One way to untangle this mess is to claim that the Technocracy doesn't really practice science so much as scientism and that they are only really concerned with the authority that comes from the appearance of science. . .

Meh.

It's plausible, and it fits in with their role as modernist villains. A lot of shady shit has been done under the color of science - scientific racism, eugenics, cruel human experimentation - and in the World of Darkness, the Technocracy is the likely culprit for these evils. It would certainly help to get them back to their sci-fi horror roots.

It's just, if you take science away from the Technocracy, the only people left in the setting who do anything close are the Order of Hermes, and that doesn't really work (though, the Order's canonical unpopularity does bolster my theory that Mage: the Ascension is all just an elaborate revenge scheme for a poor grade in science class).

I think, though, that I'm just going to chalk this one up to another example of the book grabbing two sides of a contentious debate and saying "now you and them fight!"

Oh, man. 2000 words and I've still only used about half my notes. Let's just go through a few observations real quick.

Technically, the first appearance of the infamous Red Star in Mage was in Tales of Magick: Dark Adventure, but it's addressed head-on here. Clearly, the wheels are in motion to make millennialism a major theme in the Revised World of Darkness.

Speaking of which, Guide to the Technocracy is not technically a Revised book, but I'd be shocked if it wasn't written with Revised compatibility in mind. A couple of noticeable Revised-era ideosyncracies are here - there's talk of a difficulty communicating with Horizon Realms (though no mention of the Avatar Storm . . . yet), and as near as I can tell, it's called "magic" rather than "magick," even in the out-of-character sections.

The sidebar in the character creation chapter that drew parallels between making a WoD character and filling out a standardized test sheet was really cute. I'm just surprised it took this long for someone to do that joke.

Much of the description around Technocratic magic tries to make Technocracy agents sound a lot like talents from the Trinity Continuum. I'd have liked to see that alternate game.

Some of the early-history, Sorcerer's Crusade callbacks suggest a kind of Dynastic Cycle between the Traditions and Technocracy, where each starts out as necessary reformers, gains power until they become corrupt, and are subsequently overthrown. That was my dominant theory of Mage: the Ascension politics for many years, though now I tend to think it overly callous to ignore the suffering that they create along the way.
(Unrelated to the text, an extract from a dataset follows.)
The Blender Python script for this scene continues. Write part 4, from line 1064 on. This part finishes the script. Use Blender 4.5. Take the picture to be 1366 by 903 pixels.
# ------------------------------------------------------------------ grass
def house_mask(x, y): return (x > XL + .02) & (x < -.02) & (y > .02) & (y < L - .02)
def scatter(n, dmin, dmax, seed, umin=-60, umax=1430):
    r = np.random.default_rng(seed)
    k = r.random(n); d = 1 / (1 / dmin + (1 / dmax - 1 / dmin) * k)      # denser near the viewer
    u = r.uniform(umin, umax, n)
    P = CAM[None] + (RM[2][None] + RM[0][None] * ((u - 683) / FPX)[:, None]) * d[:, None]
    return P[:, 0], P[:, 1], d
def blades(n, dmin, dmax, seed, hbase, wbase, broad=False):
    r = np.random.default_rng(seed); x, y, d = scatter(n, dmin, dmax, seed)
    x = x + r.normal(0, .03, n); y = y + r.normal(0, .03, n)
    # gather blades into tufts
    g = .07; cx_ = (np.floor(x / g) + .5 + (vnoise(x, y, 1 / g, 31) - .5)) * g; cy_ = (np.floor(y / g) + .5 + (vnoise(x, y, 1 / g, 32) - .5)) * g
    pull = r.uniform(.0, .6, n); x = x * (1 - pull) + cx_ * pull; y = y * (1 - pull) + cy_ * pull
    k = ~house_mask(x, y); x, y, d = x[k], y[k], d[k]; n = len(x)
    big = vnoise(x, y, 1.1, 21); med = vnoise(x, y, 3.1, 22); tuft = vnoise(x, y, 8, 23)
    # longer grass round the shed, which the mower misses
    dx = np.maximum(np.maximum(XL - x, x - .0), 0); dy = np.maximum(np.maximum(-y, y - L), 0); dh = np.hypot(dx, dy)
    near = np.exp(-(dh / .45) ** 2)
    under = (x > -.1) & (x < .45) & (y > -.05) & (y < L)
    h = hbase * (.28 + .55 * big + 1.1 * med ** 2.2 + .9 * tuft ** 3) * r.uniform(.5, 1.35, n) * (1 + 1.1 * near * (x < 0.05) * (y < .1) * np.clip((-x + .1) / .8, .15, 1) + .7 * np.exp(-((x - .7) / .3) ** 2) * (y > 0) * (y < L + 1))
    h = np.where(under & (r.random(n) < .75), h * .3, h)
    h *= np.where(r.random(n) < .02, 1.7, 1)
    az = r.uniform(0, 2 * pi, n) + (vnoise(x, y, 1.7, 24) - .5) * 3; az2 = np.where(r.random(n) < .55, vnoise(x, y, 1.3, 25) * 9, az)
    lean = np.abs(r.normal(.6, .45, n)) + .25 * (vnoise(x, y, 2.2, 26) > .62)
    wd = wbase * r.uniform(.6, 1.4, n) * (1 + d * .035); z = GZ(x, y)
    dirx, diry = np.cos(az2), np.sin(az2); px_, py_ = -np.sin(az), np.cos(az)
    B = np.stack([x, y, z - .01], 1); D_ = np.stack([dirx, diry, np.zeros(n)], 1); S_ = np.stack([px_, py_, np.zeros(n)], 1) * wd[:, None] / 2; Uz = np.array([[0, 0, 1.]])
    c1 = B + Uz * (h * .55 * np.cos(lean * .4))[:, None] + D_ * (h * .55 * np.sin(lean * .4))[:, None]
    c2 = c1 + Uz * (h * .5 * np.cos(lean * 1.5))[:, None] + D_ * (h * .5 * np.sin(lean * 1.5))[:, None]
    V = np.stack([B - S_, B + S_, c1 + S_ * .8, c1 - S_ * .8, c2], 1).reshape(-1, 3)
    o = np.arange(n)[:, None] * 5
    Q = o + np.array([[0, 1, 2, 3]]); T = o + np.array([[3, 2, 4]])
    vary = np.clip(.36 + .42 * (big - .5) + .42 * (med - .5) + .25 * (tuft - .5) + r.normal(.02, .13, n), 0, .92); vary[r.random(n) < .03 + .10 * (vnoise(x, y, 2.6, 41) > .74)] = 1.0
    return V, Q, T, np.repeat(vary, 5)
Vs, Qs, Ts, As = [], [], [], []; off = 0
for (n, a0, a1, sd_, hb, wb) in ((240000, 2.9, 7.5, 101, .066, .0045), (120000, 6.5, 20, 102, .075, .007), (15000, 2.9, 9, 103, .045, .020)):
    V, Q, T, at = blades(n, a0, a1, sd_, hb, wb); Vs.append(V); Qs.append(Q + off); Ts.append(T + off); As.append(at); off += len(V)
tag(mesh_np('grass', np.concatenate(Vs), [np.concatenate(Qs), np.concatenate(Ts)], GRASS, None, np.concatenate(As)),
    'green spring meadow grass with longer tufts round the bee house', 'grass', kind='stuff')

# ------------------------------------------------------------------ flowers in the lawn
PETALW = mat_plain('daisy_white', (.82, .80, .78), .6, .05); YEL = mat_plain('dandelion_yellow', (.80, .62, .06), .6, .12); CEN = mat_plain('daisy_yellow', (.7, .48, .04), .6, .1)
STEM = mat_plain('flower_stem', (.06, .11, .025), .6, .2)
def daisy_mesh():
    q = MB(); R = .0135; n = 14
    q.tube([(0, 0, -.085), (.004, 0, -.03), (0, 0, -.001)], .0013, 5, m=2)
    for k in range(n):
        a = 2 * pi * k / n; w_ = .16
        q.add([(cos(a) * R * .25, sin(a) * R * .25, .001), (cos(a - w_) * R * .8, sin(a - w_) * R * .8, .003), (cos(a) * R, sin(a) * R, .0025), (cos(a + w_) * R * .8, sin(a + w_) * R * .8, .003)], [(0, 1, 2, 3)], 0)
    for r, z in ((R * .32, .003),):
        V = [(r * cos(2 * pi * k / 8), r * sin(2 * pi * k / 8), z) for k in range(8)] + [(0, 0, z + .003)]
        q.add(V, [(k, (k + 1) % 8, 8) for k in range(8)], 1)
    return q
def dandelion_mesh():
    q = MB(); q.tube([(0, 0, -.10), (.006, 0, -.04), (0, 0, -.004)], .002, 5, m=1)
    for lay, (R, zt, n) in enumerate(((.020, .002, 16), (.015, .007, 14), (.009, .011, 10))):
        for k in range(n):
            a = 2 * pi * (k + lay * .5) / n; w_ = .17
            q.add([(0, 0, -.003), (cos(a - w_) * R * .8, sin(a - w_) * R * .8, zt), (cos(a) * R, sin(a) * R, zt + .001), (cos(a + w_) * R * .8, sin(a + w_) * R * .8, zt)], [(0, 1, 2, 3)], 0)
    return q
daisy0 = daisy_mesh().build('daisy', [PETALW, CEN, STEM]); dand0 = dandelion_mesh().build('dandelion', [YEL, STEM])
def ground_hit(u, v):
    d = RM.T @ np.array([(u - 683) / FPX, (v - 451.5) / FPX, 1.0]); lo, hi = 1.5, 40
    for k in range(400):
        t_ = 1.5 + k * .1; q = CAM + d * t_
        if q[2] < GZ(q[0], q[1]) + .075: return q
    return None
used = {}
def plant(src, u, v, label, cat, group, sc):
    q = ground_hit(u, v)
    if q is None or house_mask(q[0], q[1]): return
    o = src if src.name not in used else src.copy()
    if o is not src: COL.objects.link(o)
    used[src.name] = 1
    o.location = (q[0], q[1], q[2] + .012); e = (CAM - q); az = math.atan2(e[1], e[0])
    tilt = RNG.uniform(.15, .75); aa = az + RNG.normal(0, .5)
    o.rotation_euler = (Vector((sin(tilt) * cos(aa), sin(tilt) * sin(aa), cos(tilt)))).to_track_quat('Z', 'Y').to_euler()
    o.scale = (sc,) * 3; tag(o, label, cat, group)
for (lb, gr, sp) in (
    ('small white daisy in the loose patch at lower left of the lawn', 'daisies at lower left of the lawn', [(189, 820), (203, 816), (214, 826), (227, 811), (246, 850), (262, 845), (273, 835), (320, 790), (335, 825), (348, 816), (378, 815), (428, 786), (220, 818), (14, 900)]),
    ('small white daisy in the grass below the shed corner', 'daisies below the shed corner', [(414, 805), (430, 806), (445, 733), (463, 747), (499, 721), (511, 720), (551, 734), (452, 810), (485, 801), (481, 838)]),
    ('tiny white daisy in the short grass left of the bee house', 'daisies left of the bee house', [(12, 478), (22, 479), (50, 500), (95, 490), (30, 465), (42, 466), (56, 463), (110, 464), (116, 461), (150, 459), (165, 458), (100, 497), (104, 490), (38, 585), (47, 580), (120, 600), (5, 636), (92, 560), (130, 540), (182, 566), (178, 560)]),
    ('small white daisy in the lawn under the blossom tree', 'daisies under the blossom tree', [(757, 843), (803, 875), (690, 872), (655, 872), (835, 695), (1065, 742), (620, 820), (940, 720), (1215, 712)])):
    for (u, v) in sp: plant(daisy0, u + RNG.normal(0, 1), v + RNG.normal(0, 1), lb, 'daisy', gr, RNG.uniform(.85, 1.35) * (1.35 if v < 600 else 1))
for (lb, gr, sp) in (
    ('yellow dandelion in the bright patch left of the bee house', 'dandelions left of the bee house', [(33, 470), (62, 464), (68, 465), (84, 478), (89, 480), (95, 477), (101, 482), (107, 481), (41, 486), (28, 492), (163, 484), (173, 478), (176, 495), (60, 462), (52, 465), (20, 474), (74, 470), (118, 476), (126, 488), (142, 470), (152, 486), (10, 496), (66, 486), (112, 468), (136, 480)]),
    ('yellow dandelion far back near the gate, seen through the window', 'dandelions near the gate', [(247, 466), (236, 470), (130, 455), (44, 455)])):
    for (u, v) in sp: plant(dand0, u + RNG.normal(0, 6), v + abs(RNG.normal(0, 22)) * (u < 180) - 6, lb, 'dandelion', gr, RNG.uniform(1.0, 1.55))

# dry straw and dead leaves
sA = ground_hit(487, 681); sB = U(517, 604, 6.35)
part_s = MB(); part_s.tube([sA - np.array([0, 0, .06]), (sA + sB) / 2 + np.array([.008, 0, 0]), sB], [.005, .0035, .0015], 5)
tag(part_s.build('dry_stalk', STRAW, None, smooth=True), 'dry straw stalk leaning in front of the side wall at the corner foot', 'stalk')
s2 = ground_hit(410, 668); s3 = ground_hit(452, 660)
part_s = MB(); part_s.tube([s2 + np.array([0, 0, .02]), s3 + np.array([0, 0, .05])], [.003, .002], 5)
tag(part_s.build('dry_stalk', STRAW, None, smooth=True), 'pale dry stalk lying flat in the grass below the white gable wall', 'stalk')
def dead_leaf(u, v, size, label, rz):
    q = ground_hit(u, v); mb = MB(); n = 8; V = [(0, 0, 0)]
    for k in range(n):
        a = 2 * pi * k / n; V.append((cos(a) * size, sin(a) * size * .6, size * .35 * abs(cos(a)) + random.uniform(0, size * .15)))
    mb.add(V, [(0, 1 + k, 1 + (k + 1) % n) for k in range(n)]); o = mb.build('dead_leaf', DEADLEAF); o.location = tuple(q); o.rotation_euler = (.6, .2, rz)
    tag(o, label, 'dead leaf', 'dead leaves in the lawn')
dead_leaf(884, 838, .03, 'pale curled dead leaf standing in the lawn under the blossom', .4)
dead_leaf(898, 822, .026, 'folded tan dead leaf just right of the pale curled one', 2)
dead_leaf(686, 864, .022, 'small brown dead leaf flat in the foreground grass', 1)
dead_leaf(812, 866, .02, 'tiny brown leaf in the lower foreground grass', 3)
Overall, I'd say that this book is a bomb dropped in the middle of Mage: the Ascension canon. I have no idea how it was actually meant to be used. I'm not sure which parts are trustworthy descriptions of the WoD reality. And it's shocking in retrospect how many ugly internet arguments revolved around people making selective, but perfectly valid interpretations of this text. I wouldn't say that Guide to the Technocracy actually makes the titular villains sympathetic (nor do I believe it was meant to), but it can quite plausibly allow one to pretend they are sympathetic. And in a game of make-believe like Mage, I'm not sure there's much of a difference.

Ukss Contribution: Exploding buttons - as a weapon, they strike just the right balance between quaintly ridiculous and stuffily aristocratic. Perfect for the witch-spies of Monte Carlo.